The Debt-Ceiling Dilemma

The Debt-Ceiling Dilemma

The Debt-Ceiling Dilemma

The din from the debt-ceiling debate is almost deafening, and it’s likely to get worse. Though the reality may not seem quite so bad when you understand the nuances.

The U.S. government has two primary sources of money to meet its spending obligations: Taxes and sales of bonds like Treasurys (issuing debt). But it can only issue so much debt before it hits the debt ceiling, a limit imposed by Congress. Congress also controls how much the government spends. When our obligations outpace the money raised from taxes and bond issuance, something must give. Unfortunately, in today’s very partisan government, no one wants to blink first.

And so here we are, once again hitting the limit on borrowing. But there’s a caveat that keeps getting lost: The government can likely maintain enough wiggle room to meet its obligations until sometime this summer by using financial chicanery the Treasury Department describes as “extraordinary measures.” If that sounds familiar, well, yes, we’ve been here before.

When the debt ceiling comes into view, Congress is called upon to raise the debt limit, and it has always ultimately done so. Since 1960, Congress has raised, extended or refined the definition of the debt limit 78 times—49 times under a Republican administration and 29 times under Democrats.

So why all the handwringing now?

The debt ceiling is being leveraged as a bargaining chip between the two major parties. Republicans want to secure spending cuts before agreeing to raise the debt ceiling, while Democrats prefer the limit be raised without major spending concessions. If an agreement is not reached, there’s a fear that the U.S. will be unable to pay interest on its bonds sometime in the second half of the year and hence default.

Amid the rhetoric and finger-pointing, it should be acknowledged that both Democrats and Republicans have been responsible for the tax cuts and budget hikes that got us where we are today. Neither party is innocent in this debate.

But the result of a continued standoff could be disastrous. A first-ever U.S. default would shake investor confidence in what has been one of the safest securities in the world and “cause irreparable harm to the U.S. economy,” according to Treasury Secretary Janet Yellen.
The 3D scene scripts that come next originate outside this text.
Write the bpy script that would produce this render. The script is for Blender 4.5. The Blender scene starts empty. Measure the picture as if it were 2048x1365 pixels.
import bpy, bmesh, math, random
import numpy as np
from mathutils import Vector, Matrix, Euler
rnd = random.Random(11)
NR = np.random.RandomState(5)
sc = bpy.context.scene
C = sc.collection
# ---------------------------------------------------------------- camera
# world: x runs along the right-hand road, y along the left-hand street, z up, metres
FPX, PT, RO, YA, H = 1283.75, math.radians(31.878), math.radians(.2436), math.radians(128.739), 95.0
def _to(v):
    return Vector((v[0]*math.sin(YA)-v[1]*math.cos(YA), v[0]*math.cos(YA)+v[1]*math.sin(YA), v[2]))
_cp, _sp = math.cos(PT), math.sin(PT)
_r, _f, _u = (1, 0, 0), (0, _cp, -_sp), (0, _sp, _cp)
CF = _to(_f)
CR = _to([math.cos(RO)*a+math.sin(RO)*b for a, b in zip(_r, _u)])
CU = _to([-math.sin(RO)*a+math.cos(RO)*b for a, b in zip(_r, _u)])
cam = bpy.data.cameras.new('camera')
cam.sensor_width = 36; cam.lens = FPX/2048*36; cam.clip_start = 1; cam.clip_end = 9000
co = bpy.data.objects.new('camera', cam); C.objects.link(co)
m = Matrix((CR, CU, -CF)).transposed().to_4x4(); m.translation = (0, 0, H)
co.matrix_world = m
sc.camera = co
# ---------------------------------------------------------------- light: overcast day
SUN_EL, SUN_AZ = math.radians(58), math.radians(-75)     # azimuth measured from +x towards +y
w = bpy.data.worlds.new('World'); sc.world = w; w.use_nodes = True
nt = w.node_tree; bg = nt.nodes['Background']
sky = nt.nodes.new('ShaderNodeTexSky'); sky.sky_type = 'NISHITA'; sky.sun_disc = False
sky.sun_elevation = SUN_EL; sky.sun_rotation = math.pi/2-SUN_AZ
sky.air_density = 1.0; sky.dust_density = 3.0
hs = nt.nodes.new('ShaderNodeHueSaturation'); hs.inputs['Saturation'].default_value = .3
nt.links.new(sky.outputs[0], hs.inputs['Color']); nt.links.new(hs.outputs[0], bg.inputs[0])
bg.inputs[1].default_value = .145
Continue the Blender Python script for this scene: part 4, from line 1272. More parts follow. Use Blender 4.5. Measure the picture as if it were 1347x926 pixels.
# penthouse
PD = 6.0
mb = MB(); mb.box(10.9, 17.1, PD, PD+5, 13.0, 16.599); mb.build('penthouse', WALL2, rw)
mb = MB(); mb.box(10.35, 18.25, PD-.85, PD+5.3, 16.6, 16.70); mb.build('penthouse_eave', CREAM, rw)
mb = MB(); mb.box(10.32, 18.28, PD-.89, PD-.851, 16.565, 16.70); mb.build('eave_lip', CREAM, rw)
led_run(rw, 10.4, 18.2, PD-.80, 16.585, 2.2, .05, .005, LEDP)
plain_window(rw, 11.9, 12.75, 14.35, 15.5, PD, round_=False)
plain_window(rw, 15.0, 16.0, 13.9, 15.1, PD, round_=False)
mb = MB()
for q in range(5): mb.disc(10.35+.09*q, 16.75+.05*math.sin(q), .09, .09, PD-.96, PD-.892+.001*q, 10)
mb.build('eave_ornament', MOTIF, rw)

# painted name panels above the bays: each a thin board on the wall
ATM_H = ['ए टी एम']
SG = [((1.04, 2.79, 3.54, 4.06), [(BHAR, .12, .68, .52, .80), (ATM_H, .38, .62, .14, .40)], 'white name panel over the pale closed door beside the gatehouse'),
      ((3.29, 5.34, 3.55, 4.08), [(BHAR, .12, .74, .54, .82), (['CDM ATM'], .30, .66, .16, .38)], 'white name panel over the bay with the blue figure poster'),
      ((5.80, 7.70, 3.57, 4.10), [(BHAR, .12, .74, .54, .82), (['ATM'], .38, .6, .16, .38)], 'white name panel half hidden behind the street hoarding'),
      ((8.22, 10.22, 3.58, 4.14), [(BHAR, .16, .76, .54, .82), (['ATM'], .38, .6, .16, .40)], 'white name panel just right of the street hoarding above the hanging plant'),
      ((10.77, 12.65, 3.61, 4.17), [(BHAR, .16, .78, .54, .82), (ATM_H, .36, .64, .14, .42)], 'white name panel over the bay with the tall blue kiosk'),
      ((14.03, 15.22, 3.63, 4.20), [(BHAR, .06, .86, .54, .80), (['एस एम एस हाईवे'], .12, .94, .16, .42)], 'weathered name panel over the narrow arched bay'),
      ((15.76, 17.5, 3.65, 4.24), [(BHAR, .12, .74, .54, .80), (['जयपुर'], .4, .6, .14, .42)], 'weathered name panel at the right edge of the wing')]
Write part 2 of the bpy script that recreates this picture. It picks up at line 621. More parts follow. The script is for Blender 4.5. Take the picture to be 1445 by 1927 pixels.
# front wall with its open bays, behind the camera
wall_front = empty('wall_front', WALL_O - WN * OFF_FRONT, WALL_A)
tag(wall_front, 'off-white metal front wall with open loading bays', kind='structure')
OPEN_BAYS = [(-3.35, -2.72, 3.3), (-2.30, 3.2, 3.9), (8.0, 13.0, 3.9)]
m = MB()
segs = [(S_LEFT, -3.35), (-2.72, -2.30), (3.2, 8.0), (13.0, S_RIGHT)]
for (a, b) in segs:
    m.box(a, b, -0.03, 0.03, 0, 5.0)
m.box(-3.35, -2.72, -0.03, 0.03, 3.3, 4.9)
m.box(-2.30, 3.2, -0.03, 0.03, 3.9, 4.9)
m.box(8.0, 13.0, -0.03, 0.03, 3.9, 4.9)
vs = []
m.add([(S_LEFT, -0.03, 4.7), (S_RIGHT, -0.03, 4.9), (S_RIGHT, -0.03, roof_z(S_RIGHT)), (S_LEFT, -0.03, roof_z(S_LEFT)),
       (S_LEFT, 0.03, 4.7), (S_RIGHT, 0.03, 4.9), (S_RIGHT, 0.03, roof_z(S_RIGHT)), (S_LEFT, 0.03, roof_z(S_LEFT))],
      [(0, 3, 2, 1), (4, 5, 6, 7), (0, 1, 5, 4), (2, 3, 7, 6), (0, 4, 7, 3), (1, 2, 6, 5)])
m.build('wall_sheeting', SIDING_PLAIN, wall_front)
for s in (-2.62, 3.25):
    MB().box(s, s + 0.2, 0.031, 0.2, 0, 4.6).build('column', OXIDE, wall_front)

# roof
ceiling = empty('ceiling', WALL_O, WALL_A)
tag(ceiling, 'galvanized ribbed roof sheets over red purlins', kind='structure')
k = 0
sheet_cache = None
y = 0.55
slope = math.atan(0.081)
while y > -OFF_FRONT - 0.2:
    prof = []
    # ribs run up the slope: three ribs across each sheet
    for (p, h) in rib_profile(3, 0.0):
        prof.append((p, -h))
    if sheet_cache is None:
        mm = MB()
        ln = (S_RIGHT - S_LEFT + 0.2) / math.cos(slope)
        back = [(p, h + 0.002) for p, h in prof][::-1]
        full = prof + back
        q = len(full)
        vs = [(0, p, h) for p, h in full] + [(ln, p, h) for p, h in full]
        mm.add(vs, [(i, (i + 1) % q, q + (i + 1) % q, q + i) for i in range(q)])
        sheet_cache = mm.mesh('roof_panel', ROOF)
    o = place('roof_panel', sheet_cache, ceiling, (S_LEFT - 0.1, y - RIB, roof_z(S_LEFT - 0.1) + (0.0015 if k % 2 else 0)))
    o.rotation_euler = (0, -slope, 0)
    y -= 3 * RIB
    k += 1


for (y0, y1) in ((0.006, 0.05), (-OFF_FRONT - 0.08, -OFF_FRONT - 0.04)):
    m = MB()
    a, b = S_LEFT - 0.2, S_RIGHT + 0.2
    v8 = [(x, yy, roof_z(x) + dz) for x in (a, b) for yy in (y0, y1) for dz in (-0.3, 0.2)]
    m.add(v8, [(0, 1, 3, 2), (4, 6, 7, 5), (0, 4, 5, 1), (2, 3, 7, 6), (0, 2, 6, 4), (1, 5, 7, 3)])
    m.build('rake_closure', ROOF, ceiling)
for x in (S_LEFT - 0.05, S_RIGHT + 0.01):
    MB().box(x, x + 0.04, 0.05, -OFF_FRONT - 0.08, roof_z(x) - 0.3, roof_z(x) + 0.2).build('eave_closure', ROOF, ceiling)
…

I do not see that occurring.

In 2011, the debt-ceiling drama resulted in a political standoff on the floor of Congress and an eventual ratings downgrade of U.S. Treasurys by Standard & Poor’s, from AAA to AA. In my mind, that’s likely the very worst case we’re up against today—a possible downgrade as opposed to a default. The headlines are eye-catching, but the government always ends up increasing the debt ceiling.

Odds are high that it will come down to the wire before one side blinks. Bargaining chip or not, leaders in both parties have historically recognized that raising the debt ceiling is a necessity.